I was at the Smithsonian Folklife Festival yesterday — one of the featured programs highlighted Asian Pacific Americans (APAs) in the greater Washington DC area.
I saw an Asian American woman in her 20s or so wearing a T-shirt with this on the front:
Pinyin: bai ren kan bu dong
English: White People Can’t Read This
At first, I was a little taken aback. Was this some kind of racist put-down of white people? Were there white people in the crowd who in fact could read the t-shirt?
Lord knows that there are probably millions of Asian people in the world who are on some kind of Asian Superiority trip. But I’m not sure this is an example of anti-white-ism.
If you’ve ever been to Asia, you’ve undoubtedly seen young people wearing T-shirts with inappropriate, if not downright bizarre, Western phrases on them. My wife tells me that when she visited Taiwan, she saw one upscale-looking woman walking down the street wearing a T-shirt that read: If you want me, buy me. In Seoul I saw a woman wearing a shirt that read: Voulez-vous le phoque? (Literally, French for Do you want the seal? But of course the word “phoque” sounds an awful lot like a certain English word.)

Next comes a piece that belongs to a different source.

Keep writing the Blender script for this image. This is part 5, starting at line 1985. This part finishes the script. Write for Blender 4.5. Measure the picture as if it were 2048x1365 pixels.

And in America, some white people have been known to use random Chinese characters as a fashion statement. (Whenever I see a white person with a tattoo of a Chinese character, I fight the urge to tell them that it’s upside down.)
Plus, there’s that Woody Harrelson movie White Guys Can’t Jump.
So if you put it all together, you can look at the bai ren kan bu dong T-shirt as a deep joke about cultural appropriation and fashion.
The more I thought about it, the funnier it got.
So here’s my bottom line:
- Sure, you can argue that the T-shirt is racist. But I’m willing to give the designer the benefit of the doubt.
- The T-shirt is probably funnier if a white person wears it.
- If you wear the T-shirt in public long enough, you’re bound to run into a white person who isn’t going to get the joke, and who is going to be offended.
- It’s going to be next to impossible to explain the joke to an offended white person.
- But on the other hand, how many times has a white person tried to explain to me how I shouldn’t be offended by one of their jokes? (Does the name Sarah Silverman ring a bell?)
You can buy the T-shirt at the Post-JDM Productions site.

haha i like number 2
‘The T-shirt is probably funnier if a white person wears it.’
brings up all kinds of idiosyncratic thinking doesnt it? personally, i think racism can be a strange beast at times…
I saw an elderly White guy the other day with one of these shirts. It turns out that he took 15 quarters of non-credit Conversational Mandarin at a local community college and found that it was a great way to find people to practice with. He has a lot of fun with it and told me that he pretty much drank for free in Beijing and Taipei just from the shirt. He also said that no Chinese person has ever been offended, but a few Whites and most Blacks fail to see the humour.